Christmas and Karma: Creating Memorable Moments One Mishap at a Time

I suppose when I think of my most memorable Christmas vacation, at the top of the list should be the year we took a Caribbean cruise filled with daiquiris and dancing.

Surprisingly, it’s not.

My most memorable Christmas vacation involves a six-state slog from Michigan to Florida, a run-in involving questionable caregiver tactics, and a mustard mishap. Glamorous, I know.

We hadn’t been at my aunt and uncle’s Tampa home a full day before my brother and I, then 5 and 8, found ourselves in my grandfather and uncle’s care on a sailboat in the middle of the Gulf.

As any good caregiver would, they required us to wear our life jackets for fear we may fall overboard and drown. A tense half-hour of checking and rechecking our well-being ensued before they’d had enough – it was seriously interfering with their drinking and singing.

Drawing from their noteworthy experiences as engineers, they crafted a plan: they would tie the two of us to the mast, thereby thwarting both a slippage overboard and the need to look in on us regularly. Despite our protests that were the boat to capsize, we’d surely drown, trapped beneath the overturned vessel, they proceeded, giving way to an afternoon of collective misery which passed slowly to the off-key crooning of our loathed patriarchs.

Back on the safety of land, we relayed the injustice to our parents, but our complaints fell on deaf ears. We whispered something about reaping what you sow before sulking back to our bedrooms.
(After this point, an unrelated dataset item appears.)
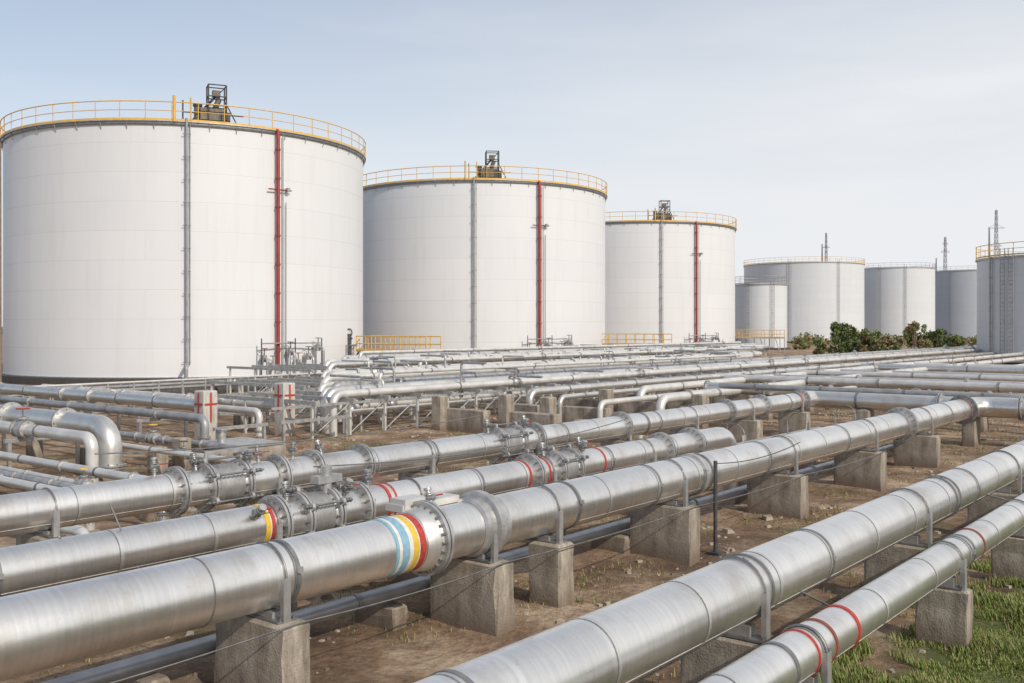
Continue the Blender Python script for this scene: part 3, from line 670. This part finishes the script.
# ---------------------------------------------------------------- access platforms with yellow rails
def platform(px0,px1,dep,z,steps=True):
    s0,t0=to_st((px0-512)/F*dep,dep); 
    L=(px1-px0)/F*dep/.80
    b=MB('access_platform'); t1=t0-L; w=1.8
    b.box((s0,(t0+t1)/2,z),(w,L,.12),'galv')
    for s in(s0-w/2,s0+w/2):
        b.box((s,(t0+t1)/2,z+.12),(.04,L,.16),'yellow')
        k=int(L/1.4)+1
        for i in range(k+1):
            t=t1+L*i/k; b.cyl((s,t,z),(s,t,z+1.3),.05,'yellow',6)
            if i%2==0: b.cyl((s,t,0),(s,t,z),.07,'galv',6)
        for h in(.65,1.3): b.cyl((s,t0,z+h),(s,t1,z+h),.05,'yellow',6)
    for i in range(3): b.cyl((s0-w/2,t1+L*i/3,.2),(s0+w/2,t1+L*(i+.6)/3,z),.05,'galv',5)
    if steps:
        n_=8
        for i in range(n_):
            zz=z-(i+1)*z/(n_+1); b.box((s0,t0+.15+i*.28,zz),(1.0,.26,.04),'dark')
        for sx in(-.5,.5):
            b.cyl((s0+sx,t0,z),(s0+sx,t0+n_*.3,.1),.06,'dark',6); b.cyl((s0+sx,t0,z+1.1),(s0+sx,t0+n_*.3,1.1),.04,'yellow',6)
            for i in range(4): b.cyl((s0+sx,t0+i*.75,z-z*i/3.3),(s0+sx,t0+i*.75,z-z*i/3.3+1.1),.035,'yellow',5)
    b.done()
    b=MB('valve_skid')
    b.box((s0-1.6,t0+1.5,.12),(2.6,4.2,.24),'concd'); b.box((s0-1.9,t0+1.0,1.6),(.8,1.2,2.7),'gpipe'); b.cyl((s0-1.2,t0+.6,.2),(s0-1.2,t0+.6,3.9),.22,'dark',10); b.cyl((s0-2.0,t0+2.4,.2),(s0-2.0,t0+2.4,3.4),.32,'galv',12); b.cyl((s0-1.3,t0+3.1,.2),(s0-1.3,t0+3.1,4.2),.1,'gpipe',10)
    b.cyl((s0-2.0,t0+2.4,3.4),(s0-2.0,t0+2.4,3.55),.42,'dark',12); b.cyl((s0-1.2,t0-.4,2.9),(s0-1.3,t0+3.4,2.9),.09,'gpipe',8); b.cyl((s0-1.2,t0+.2,3.5),(s0-1.3,t0+2.6,3.5),.07,'dark',8)
    b.torus((s0-1.2,t0+.6,4.0),(0,1,0),.34,.06,'dark',12,5); b.torus((s0-1.6,t0+1.8,2.8),(1,0,0),.3,.05,'red',12,5)
    b.cyl((s0-2.4,t0+1.6,.2),(s0-2.4,t0+1.6,3.7),.07,'dark',8); b.cyl((s0-2.4,t0+.4,2.2),(s0-2.4,t0+3.4,2.2),.12,'galv',10)
    b.done()
platform(364,440,88,2.4); platform(604,662,118,2.4); platform(737,775,165,2.7,True)

# ---------------------------------------------------------------- poles, masts
b=MB('utility_pole',False); X=(0-512)/F*60; b.cyl((X,60,0),(X,60,15.6),.12,'wood',10,r1=.09); b.cyl((X-.1,60,15.0),(X-1.8,60,15.3),.05,'wood',6); b.done()
def mast(px,dep,top,w=1.2,arms=()):
    X=(px-512)/F*dep; H=CH+(HZ-top)/F*dep; b=MB('lattice_mast',False)
    n_=int(H/2.2)
    def c(i,z): 
        k=w*(1-.75*z/H); return (X+(k if i in(0,1) else -k),dep+(k if i in(1,2) else -k),z)
    for i in range(4): b.cyl(c(i,0),c(i,H),.12,'mast',4)
    for j in range(n_):
        z0=H*j/n_; z1=H*(j+1)/n_
        for i in range(4): b.cyl(c(i,z0),c((i+1)%4,z1),.06,'mast',4,caps=False)
    for z,l in arms: 
        b.cyl((X-l,dep,H*z),(X+l,dep,H*z),.12,'mast',4); b.cyl((X-l,dep,H*z),(X,dep,H*(z+.03)),.06,'mast',4); b.cyl((X+l,dep,H*z),(X,dep,H*(z+.03)),.06,'mast',4)
    b.done(); return X,H
mast(826,420,233,.9,((.86,1.5),)); mast(822,430,244,.5)
mast(945,430,237,1.1,((.85,2.0),(.93,1.2)))
mast(996,380,210,1.1,((.86,3.2),(.72,2.2))); mast(989,390,228,.5,()); mast(936,470,258,.5,())

# ---------------------------------------------------------------- vegetation
def leaves(b,c,rad,nl,size,mats):
    for i in range(nl):
        while True:
            p=Vector((random.uniform(-1,1),random.uniform(-1,1),random.uniform(-1,1)))
            if .35<p.length<1: break
        q=Vector((c[0]+p.x*rad[0],c[1]+p.y*rad[1],c[2]+p.z*rad[2]))
        a=Vector((random.gauss(0,1),random.gauss(0,1),random.gauss(0,1)+.8)).normalized(); d=a.orthogonal().normalized(); e=a.cross(d)
        k=size*random.uniform(.6,1.4)
        b.add([q-d*k,q-e*k*.6,q+d*k,q+e*k*.6],[(0,1,2,3)],random.choice(mats))
def bush(px,dep,wid,h,mats,nc=22,name='bush'):
    X=(px-512)/F*dep; b=MB(name,False)
    for i in range(5):
        a=random.uniform(0,6.28); b.cyl((X,dep,0),(X+math.cos(a)*wid*.6,dep+math.sin(a)*wid*.5,h*.7),.16,'wood',6,r1=.04)
    for i in range(nc):
        a=random.uniform(0,6.28); r=math.sqrt(random.random()); zz=random.uniform(.05,1)
        w_=r*wid*math.sqrt(max(.05,1-zz*zz))
        mm=[random.choice(mats)]*2+[random.choice(mats)]
        leaves(b,(X+math.cos(a)*w_,dep+math.sin(a)*w_,h*(.12+.74*zz)),(wid*.2,wid*.2,h*.14),120,.18,mm)
    b.done((X,dep,0))
bush(840,140,3.4,5.3,['leafA','leafA','leafD'],40); bush(866,146,3.4,4.4,['leafA','leafB','leafB'],34); bush(888,150,2.4,3.2,['leafB','leafB','leafA'],22); bush(822,150,1.6,2.2,['leafA','leafB'],12)
bush(915,175,2.9,5.6,['leafA','leafB','leafB'],30); bush(938,180,3.6,4.4,['leafA','leafA','leafD'],34); bush(958,165,2.4,3.4,['leafB','leafA'],20)
bush(800,200,2.4,2.2,['leafB','leafA'],12)
b=MB('distant_trees',False)
for i in range(34):
    px=random.uniform(790,1060); dep=random.uniform(235,270); X=(px-512)/F*dep
    h=random.uniform(1.0,3.2); leaves(b,(X,dep,h*.5),(random.uniform(2,4),3,h*.55),90,.4,['leafA','leafB','leafB'])
b.done()
b=MB('distant_trees',False)
for i in range(120):
    px=random.uniform(-300,1500); dep=random.uniform(560,700); X=(px-512)/F*dep
    h=random.uniform(3,7); leaves(b,(X,dep,h*.5),(random.uniform(9,14),4,h*.55),70,1.3,['leafA','leafD','leafB'])
b.done()

def blades(name,pts,hmin,hmax,mats,per=3,w=.012):
    b=MB(name,False)
    for (x,y,sc) in pts:
        for k in range(per):
            a=random.uniform(0,6.28); h=random.uniform(hmin,hmax)*sc; lx,ly=math.cos(a)*h*.45,math.sin(a)*h*.45
            ox,oy=random.uniform(-.05,.05),random.uniform(-.05,.05); px_,py_=-math.sin(a)*w,math.cos(a)*w
            z=gh(x,y)-.01; X=x+ox;Y=y+oy
            b.add([(X-px_,Y-py_,z),(X+px_,Y+py_,z),(X+px_*.7+lx*.4,Y+py_*.7+ly*.4,z+h*.6),(X-px_*.7+lx*.4,Y-py_*.7+ly*.4,z+h*.6),(X+lx,Y+ly,z+h)],[(0,1,2,3),(3,2,4)],random.choice(mats))
    b.done((0,0,0))
pts=[]
while len(pts)<52000:
    s=random.uniform(8,34); v=random.uniform(-5.4,.8)
    X,Y=to_xy(s,-v)
    if Y<9 or abs(X/Y-.42)>.2: continue
    q=v+noise.noise(Vector((X*.6,Y*.6,0)))*1.5
    if q<-4.8 or random.random()>min(1,(q+4.9)*1.1): continue
    if noise.noise(Vector((X*1.1,Y*1.1,40)))<-.34: continue
    pts.append((X,Y,.5+.9*(noise.noise(Vector((X*.9,Y*.9,9)))+.5)))
blades('grass',pts,.04,.16,['grassA','grassA','grassA','grassA','grassB'],3,.009)
pts=[]
while len(pts)<16000:
    s=random.uniform(4,60); t=random.uniform(3.0,32); X,Y=to_xy(s,t)
    if noise.noise(Vector((X*.33,Y*.33,5)))<.08 or Y<9: continue
    pts.append((X,Y,random.uniform(.3,1.1)))
blades('dry_grass',pts,.03,.15,['grassB','grassA','grassB','leafB'],3,.009)

b=MB('rubble',False)
for i in range(11000):
    s=random.uniform(3,60); t=random.uniform(3,32); X,Y=to_xy(s,t)
    if Y<9: continue
    if noise.noise(Vector((X*.4,Y*.4,20)))<random.uniform(-.35,.35): continue
    k=random.choice([.012,.02,.03,.04,.055])*random.uniform(.6,1.5) if random.random()<.985 else random.uniform(.08,.15)
    z=gh(X,Y)+k*.2; a=random.uniform(0,3)
    vv=[]
    for dz in(-1,1):
        for dx,dy in((-1,-1),(1,-1),(1,1),(-1,1)):
            f=random.uniform(.55,1.15)*(.75 if dz>0 else 1); vv.append((X+(dx*math.cos(a)-dy*math.sin(a))*k*f,Y+(dx*math.sin(a)+dy*math.cos(a))*k*f,z+dz*k*.6*f))
    b.add(vv,[(4,5,6,7),(0,1,5,4),(1,2,6,5),(2,3,7,6),(3,0,4,7)],'stone' if random.random()<.7 else 'conc')
b.done((0,0,0))

def cable(p0,p1,sag,r=.011,mat='dark',n=14):
    b=MB('cable'); p0=Vector(p0);p1=Vector(p1)
    b.sweep([p0.lerp(p1,i/n)-Vector((0,0,sag*4*(i/n)*(1-i/n))) for i in range(n+1)],r,mat,5); b.done()
q=[3.0]+[sA(p) for p in(292,500,690,800,880)]
for i in range(len(q)-1): cable((q[i],tA-.66,1.06),(q[i+1],tA-.66,1.06),.05,.010,'band')
cable((sA(708),tA-.66,1.8),(sA(800),tA-.5,1.8),.12,.01) 
cable((s_of(735,tD),tD-.1,zD+rD+.02),(s_of(800,tD)+.2,tD-.42,.9),.03,.014,'band')
cable((s_of(935,tD),tD-.1,zD+rD+.02),(s_of(985,tD)+.2,tD-.42,1.0),.03,.014,'band')
cable((s_of(95,tC),tC,zC+rC+.5),(s_of(480,tC),tC,zC+rC+.45),.15,.012,'band'); cable((s_of(110,tB),tB,zB+rB+.35),(s_of(150,tB),tB-.5,.4),.05,.012,'band')
cable((s_of(330,tB),tB+.4,zB+.7),(s_of(640,tB),tB+.5,zB+.75),.2,.012,'band'); cable((s_of(60,tB),tB,zB+rB+.02),(s_of(120,tB)+.3,tB+1.6,.9),.05,.012,'band')

# ---------------------------------------------------------------- light, sky, camera
az,el=math.radians(142),math.radians(34)
Sd=Vector((math.sin(az)*math.cos(el),math.cos(az)*math.cos(el),math.sin(el)))
L=bpy.data.lights.new('sun','SUN'); L.energy=3.1; L.angle=math.radians(0.7); L.color=(1,.90,.77)
lo=bpy.data.objects.new('sun',L); bpy.context.collection.objects.link(lo); lo.rotation_euler=Sd.to_track_quat('Z','Y').to_euler(); lo.location=(0,0,60)
w=bpy.data.worlds.new('World'); bpy.context.scene.world=w; w.use_nodes=True; n=w.node_tree; bg=n.nodes['Background']
sk=n.nodes.new('ShaderNodeTexSky'); sk.sky_type='NISHITA'; sk.sun_disc=False; sk.sun_elevation=el; sk.sun_rotation=az; sk.air_density=1.0; sk.dust_density=1.0; sk.ozone_density=1.6
bg.inputs['Strength'].default_value=.12
tc=n.nodes.new('ShaderNodeTexCoord'); 
mp=n.nodes.new('ShaderNodeMapping'); mp.inputs['Scale'].default_value=(1.6,1.6,9); mp.inputs['Rotation'].default_value=(0,.15,0); n.links.new(tc.outputs['Generated'],mp.inputs[0])
nz=n.nodes.new('ShaderNodeTexNoise'); nz.inputs['Scale'].default_value=1.5; nz.inputs['Detail'].default_value=8; n.links.new(mp.outputs[0],nz.inputs['Vector'])
rp=ramp(n,[(0.42,0),(0.8,1)]); n.links.new(nz.outputs[0],rp.inputs[0])
sep=n.nodes.new('ShaderNodeSeparateXYZ'); n.links.new(tc.outputs['Generated'],sep.inputs[0])
hz=n.nodes.new('ShaderNodeMapRange'); hz.inputs[1].default_value=.0; hz.inputs[2].default_value=.38; hz.inputs[3].default_value=.96; hz.inputs[4].default_value=.34; n.links.new(sep.outputs[2],hz.inputs[0])
xz=math_(n,'MULTIPLY',math_(n,'ADD',sep.outputs[0],.1),.42)
f=math_(n,'ADD',math_(n,'ADD',hz.outputs[0],math_(n,'MULTIPLY',rp.outputs[0],.22)),xz,True)
colr=mix(n,sk.outputs[0],(7.0,7.15,7.4),f)
n.links.new(colr,bg.inputs['Color'])
cam=bpy.data.cameras.new('camera'); cam.lens=35; cam.sensor_width=36; cam.shift_y=-14.5/1024; cam.clip_end=6000; cam.clip_start=.1
co_=bpy.data.objects.new('camera',cam); bpy.context.collection.objects.link(co_); co_.location=(0,0,CH); co_.rotation_euler=(math.radians(90),0,0)
sc=bpy.context.scene; sc.camera=co_
sc.view_settings.view_transform='Standard'; sc.view_settings.look='None'; sc.view_settings.exposure=0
Inescapably, the dreaded day of return arrived, this time thrusting us into my mother’s care on the airplane. Intending to offer my brother some tactile stimulation as a distraction from the long flight, I handed him a few ketchup and mustard packets, instructing him to squeeze and release them in his hands. I even joined him in the game, squeezing and releasing between excited giggles.

Until.

My brother appeared to have squeezed but not released, his mustard packet expelling globs of yellow goo forward three rows, landing on my uncle’s brand new Christmas sweater. Though I was at first aghast, ready to defend my mother’s supervisory skills against the family’s onslaught of accusations, my second emotion was one of delight.

Surely this was the work of Karma; finally, she had come to collect.

This Christmas vacation, a seemingly chaos-filled disaster, is, nevertheless, my most memorable. Through our mutual animosity toward the adults, my brother and I grew closer, and together as a family, we created invaluable memories that will forever decorate the halls of our minds.

And when you think about it, is there really any better way to spend the holidays?